▶ _WHAT YOU ARE ASKED TO DO_
Only the lines from the first one through the line with "RNG = np.random.default_rng(7)" should be printed, exactly as they appear.

▶ _DATA SHOWN_
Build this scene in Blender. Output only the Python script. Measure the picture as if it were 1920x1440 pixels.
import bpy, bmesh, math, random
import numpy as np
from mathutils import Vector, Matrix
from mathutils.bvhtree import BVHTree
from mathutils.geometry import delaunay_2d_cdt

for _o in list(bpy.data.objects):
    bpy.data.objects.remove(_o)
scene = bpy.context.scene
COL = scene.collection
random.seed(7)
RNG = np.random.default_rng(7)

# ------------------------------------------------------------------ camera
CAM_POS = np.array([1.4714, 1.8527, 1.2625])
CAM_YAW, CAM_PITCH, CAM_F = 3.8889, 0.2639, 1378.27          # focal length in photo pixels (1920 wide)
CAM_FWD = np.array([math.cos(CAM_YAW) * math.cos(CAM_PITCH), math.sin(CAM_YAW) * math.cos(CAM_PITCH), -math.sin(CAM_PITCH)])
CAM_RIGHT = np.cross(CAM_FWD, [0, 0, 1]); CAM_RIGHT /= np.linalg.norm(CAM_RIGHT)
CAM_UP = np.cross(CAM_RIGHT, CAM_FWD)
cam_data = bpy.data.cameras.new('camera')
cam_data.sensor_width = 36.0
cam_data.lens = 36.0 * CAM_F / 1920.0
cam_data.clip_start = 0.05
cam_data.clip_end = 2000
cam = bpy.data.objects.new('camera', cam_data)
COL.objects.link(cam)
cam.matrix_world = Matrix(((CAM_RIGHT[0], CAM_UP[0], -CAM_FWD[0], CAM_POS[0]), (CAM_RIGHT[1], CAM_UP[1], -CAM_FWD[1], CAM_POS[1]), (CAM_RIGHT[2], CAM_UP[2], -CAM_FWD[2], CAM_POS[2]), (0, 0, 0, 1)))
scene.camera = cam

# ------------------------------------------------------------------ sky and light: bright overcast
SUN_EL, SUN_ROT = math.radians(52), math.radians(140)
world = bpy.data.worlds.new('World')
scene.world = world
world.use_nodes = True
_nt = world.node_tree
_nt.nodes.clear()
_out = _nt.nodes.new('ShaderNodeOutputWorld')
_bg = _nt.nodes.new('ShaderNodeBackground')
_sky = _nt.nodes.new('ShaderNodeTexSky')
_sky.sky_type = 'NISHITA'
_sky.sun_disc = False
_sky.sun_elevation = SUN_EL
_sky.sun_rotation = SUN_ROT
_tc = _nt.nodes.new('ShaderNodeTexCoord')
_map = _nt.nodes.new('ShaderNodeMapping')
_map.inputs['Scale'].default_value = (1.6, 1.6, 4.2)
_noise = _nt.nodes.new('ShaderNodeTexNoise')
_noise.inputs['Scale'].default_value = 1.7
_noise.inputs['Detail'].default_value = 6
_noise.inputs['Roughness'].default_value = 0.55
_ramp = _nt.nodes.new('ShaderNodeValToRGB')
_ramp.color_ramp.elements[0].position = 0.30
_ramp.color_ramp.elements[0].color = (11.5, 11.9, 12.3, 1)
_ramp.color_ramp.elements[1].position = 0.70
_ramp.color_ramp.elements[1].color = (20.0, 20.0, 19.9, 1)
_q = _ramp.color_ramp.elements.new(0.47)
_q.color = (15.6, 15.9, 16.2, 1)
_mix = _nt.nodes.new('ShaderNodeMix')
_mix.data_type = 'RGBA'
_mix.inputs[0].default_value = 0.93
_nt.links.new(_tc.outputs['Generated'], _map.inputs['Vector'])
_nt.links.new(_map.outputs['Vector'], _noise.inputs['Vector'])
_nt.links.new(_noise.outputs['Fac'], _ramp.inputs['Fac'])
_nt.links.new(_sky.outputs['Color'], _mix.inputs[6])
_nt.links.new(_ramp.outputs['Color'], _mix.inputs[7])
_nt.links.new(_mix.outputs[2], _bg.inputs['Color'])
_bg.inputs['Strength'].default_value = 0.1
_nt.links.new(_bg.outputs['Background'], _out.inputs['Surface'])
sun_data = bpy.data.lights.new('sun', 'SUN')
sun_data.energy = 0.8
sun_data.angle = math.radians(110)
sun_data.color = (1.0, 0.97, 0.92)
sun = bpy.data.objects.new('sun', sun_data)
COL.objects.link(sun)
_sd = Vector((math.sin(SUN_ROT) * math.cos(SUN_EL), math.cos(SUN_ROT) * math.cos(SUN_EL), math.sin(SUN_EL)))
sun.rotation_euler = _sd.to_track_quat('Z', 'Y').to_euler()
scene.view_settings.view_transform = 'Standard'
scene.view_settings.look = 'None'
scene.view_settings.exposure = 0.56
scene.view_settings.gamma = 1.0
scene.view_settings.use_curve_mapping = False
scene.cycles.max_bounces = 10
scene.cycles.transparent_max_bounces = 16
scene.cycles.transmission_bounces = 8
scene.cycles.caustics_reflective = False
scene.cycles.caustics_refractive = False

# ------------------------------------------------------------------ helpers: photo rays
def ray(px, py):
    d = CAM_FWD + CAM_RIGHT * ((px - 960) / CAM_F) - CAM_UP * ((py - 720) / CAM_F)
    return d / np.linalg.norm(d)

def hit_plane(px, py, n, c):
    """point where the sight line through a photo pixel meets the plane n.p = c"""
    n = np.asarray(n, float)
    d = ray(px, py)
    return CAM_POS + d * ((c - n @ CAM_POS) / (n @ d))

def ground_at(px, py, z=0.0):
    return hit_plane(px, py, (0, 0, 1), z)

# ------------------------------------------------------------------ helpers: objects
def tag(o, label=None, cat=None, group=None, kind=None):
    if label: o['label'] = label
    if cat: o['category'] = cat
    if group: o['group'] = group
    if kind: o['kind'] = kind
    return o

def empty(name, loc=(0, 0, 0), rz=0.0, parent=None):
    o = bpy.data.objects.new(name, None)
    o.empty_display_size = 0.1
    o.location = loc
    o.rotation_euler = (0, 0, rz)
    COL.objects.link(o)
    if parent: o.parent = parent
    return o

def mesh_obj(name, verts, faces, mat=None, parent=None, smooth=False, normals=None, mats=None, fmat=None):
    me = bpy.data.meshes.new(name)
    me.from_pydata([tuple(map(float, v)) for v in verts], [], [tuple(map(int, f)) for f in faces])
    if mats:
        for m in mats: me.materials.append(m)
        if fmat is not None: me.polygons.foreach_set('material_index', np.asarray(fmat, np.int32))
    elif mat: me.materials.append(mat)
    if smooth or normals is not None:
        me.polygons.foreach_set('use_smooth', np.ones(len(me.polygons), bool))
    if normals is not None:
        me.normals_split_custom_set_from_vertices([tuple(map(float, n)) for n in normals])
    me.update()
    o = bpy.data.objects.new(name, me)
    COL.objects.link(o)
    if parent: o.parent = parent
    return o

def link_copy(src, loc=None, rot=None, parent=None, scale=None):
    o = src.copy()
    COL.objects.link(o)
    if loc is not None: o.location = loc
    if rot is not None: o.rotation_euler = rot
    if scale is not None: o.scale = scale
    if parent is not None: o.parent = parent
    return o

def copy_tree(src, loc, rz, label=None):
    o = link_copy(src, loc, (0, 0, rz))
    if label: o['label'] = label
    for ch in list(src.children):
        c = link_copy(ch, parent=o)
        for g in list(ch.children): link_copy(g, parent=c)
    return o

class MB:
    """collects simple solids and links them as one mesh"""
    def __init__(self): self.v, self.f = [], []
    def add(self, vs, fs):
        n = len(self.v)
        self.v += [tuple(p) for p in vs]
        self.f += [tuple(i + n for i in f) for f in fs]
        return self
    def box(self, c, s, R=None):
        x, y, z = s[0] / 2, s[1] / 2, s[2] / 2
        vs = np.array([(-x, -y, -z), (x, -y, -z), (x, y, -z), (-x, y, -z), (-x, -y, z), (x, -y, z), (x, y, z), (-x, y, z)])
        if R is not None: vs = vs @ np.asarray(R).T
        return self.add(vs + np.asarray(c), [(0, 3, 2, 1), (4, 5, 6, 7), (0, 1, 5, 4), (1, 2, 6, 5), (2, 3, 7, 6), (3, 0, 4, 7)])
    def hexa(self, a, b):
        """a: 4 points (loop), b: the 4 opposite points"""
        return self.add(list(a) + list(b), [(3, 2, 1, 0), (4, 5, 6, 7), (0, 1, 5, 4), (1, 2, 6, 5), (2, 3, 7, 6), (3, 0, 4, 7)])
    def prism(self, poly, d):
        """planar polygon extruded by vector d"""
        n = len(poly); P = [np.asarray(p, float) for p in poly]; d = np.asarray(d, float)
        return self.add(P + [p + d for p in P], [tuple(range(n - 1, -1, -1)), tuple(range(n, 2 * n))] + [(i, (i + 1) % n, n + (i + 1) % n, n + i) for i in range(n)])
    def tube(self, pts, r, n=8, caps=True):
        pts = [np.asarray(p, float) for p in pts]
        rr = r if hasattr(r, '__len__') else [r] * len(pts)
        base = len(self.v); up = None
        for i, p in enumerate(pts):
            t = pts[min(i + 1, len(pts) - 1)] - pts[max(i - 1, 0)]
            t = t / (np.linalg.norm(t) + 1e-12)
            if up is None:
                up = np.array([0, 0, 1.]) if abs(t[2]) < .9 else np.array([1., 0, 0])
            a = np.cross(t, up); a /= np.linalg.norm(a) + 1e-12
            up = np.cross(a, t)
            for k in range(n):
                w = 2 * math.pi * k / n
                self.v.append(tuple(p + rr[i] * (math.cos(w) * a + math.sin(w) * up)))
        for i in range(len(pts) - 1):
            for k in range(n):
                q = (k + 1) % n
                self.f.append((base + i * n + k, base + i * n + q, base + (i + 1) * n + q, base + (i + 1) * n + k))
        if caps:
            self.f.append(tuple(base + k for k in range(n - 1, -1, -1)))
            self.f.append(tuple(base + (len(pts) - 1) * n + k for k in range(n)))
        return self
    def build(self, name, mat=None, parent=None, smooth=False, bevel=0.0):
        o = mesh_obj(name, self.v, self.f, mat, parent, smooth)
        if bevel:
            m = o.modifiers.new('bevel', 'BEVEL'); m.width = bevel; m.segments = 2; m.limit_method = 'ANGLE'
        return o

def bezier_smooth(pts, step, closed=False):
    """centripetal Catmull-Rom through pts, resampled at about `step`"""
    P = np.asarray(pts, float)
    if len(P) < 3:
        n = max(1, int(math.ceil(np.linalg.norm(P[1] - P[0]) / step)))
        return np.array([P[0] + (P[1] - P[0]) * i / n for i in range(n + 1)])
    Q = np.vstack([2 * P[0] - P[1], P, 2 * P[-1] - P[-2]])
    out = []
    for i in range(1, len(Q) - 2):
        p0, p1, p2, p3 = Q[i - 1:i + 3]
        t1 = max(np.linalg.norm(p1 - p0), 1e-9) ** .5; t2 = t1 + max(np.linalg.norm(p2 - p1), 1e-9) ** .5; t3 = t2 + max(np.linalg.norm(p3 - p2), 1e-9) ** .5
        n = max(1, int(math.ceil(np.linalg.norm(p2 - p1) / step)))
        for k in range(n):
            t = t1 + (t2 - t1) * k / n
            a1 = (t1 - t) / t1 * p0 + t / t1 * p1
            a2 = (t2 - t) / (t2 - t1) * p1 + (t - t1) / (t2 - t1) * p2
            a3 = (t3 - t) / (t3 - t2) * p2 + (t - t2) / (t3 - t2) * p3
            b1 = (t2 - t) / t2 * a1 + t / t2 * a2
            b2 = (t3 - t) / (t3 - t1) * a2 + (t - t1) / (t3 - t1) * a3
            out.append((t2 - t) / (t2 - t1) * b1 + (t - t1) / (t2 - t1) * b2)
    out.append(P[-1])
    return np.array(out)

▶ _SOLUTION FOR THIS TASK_
Build this scene in Blender. Output only the Python script. Measure the picture as if it were 1920x1440 pixels.
import bpy, bmesh, math, random
import numpy as np
from mathutils import Vector, Matrix
from mathutils.bvhtree import BVHTree
from mathutils.geometry import delaunay_2d_cdt

for _o in list(bpy.data.objects):
    bpy.data.objects.remove(_o)
scene = bpy.context.scene
COL = scene.collection
random.seed(7)
RNG = np.random.default_rng(7)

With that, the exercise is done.